Digital Spit-Fire Interface Rage
3 min readI am an ordinary man. Most people call me mild. I take things in stride, enjoy life immensely, and am generally quite nice. I still listen to Hall & Oates for Pete’s sake. But when the simplest online interaction goes awry, a startling metamorphosis occurs. I become a monster.
Case in point…
I want to pay my mobile phone bill. But the carrier’s site is slow, molasses-in-January slow. Which password do I use? I need a security code. The site times out. I get a new code and try again. The site times out. The third try works, but the infernal site still won’t effing load. This should have taken seconds. Seconds! Did I mention I’m trying to give them my money?
I am Jack’s needlessly provoked amygdala: a shaking, visibly infuriated, righteously indignant human Vesuvius. Interface rage has taken hold and I blame your digital product.
This happens a lot.
Your chat bots regularly hurl me to different departments, each more clueless than the last. Forms throw inexplicable errors. You maliciously hide contact information on purpose and pretend you’ve done me a favor by breaking my browser’s back button. I seethe with anger.
I also have questions. Why are links the same color as text? How many of your promotional reviews are fake? Could you perhaps jam more crap on the screen? And where in Bill Bixby’s name is my freaking account number?
Everywhere I turn, I am assaulted by pop-ups, ads, interstitials, modals, sticky sign-ups, auto-play videos, prolific spam, endless content, broken functionality, inane jargon, and relentless robo-calls. Thank heaven and David Hasselhoff I was saved in the nick of time by your long-winded mission statement.
SERENITY NOW!
I search your Help section and find nothing. At least it seems like nothing since I have to scroll 80 meters past your “award-winning” design before seeing actual help content, which it turns out isn’t remotely helpful. Out of sheer desperation, I call your automated customer service line. Now I want to strike down upon thee with furious anger and great vengeance.
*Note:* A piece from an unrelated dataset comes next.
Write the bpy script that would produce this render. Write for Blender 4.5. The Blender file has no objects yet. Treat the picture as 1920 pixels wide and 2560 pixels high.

Don’t even get me started about your mission-critical app. It looks and behaves exactly like it was built by programmers for programmers. I know why. It was. And I swear upon Isidore of Seville, patron saint of all things internet, if I have to create one more unique PIN to finish this accursed FAFSA, I’m going to lose it.
#$@&%*!
Bad data, keyword stuffing, insipid stock photos, hieroglyphic captcha, useless search results, gratuitous anything, another ten dollars per month. Is this the promise of the internet? Abominations! Felgercarb! You maniacs! You blew it up! Damn you!
We are fed up.
Tolerance for maddening digital products goes only so far. Remember, I’m ordinary. If I give in to fits of interface rage, chances are others do as well, including your customers. At some point, their frustration will out. They’ll flock to your competitors, if only to avoid bursting blood vessels. And I can’t go for that. No can do.
So what are you going to do about it?
Make better user experiences. Yes, it’s hard. Yes, you’ll need to change minds, build new skills, and cultivate new processes. You’ll probably need to hire new folks. But hell’s bells, there’s no way all of that is harder to justify than perpetually alienating your customers.